Für eine mäandernde Emscher fehlt auf Essener Stadtgebiet der Platz
Die Wasserqualität soll sich weiter verbessern. Darf man in der Emscher sogar eines Tages baden? Bei der Emschergenossenschaft zeigt man sich zurückhaltend. Bei Starkregen wird auch ungeklärtes Abwasser in den Fluss abgeschlagen, weil die Anlagen dann überlaufen. Man kennt das von der Ruhr, wo nach solchen Regentagen das Baden im Baldeneysee verboten ist.
Das Wasser der Emscher werde zudem bis zu 80 Prozent aus geklärtem Abwasser bestehen. Selbst mit einer vierten Reinigungsstufe der Kläranlage werde der Fluss in den nächsten 50 bis 100 Jahren keine Badewasserqualität erreichen. Schade.
Auch das steile Ufer birgt Gefahren. Doch mit den Jahren soll sich das Bild der Emscher verändern. Die Emschergenossenschaft wird den Fluss wieder in seinen naturnahen Zustand verwandeln, wo dies möglich ist.

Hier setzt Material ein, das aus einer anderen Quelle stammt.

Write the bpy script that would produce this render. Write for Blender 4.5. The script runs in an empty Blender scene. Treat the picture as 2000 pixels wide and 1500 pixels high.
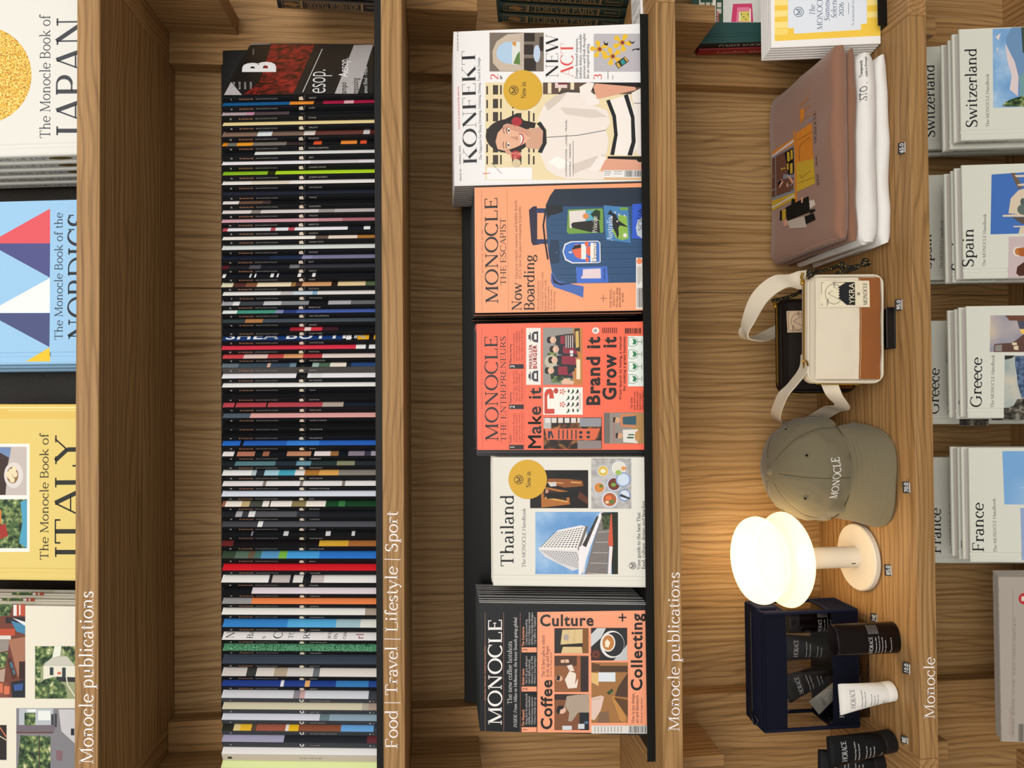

Auf Essener Stadtgebiet ist das Flussbett allerdings zu schmal, um es zu verbreitern, dafür fehlt es an Platz. Die Emscher wird hier nicht in einem breiten Bett mäandernd dahinfließen wie zu in alten Zeiten, aus Gründen des Hochwasserschutzes werden die Deiche bleiben.
Sie aber sollen nach den Plänen der Emschergenossenschaft zu beiden Seiten des Flusses neu gestaltet werden. Die Stufe etwa auf halber Höhe wird nicht mehr benötigt. Sie dient nicht etwa der Stabilität des Bauwerks, sondern als eine Art Wirtschaftsweg für Fahrzeuge und Rasenmäher.
Gemäht wird in Zukunft nicht mehr. Diese Stufe soll deshalb abgetragen werden, wodurch sich der Querschnitt des Emscherbetts vergrößert. Das Ufer soll gestaltet werden, dass durch Ausbuchtungen zumindest optisch der Eindruck entsteht, die Emscher fließe in sanften Kurven dahin.
Wie es zwischen den Deichkronen einmal aussehen könnte, lässt sich am Oberlauf der Emscher in Dortmund-Deusen bestaunen. Dort hat die Emschergenossenschaft eine zwei Kilometer lange Teststrecke angelegt. Das Ergebnis kann sich sehen lassen. Für die Emscher in Essen sind das schöne Aussichten.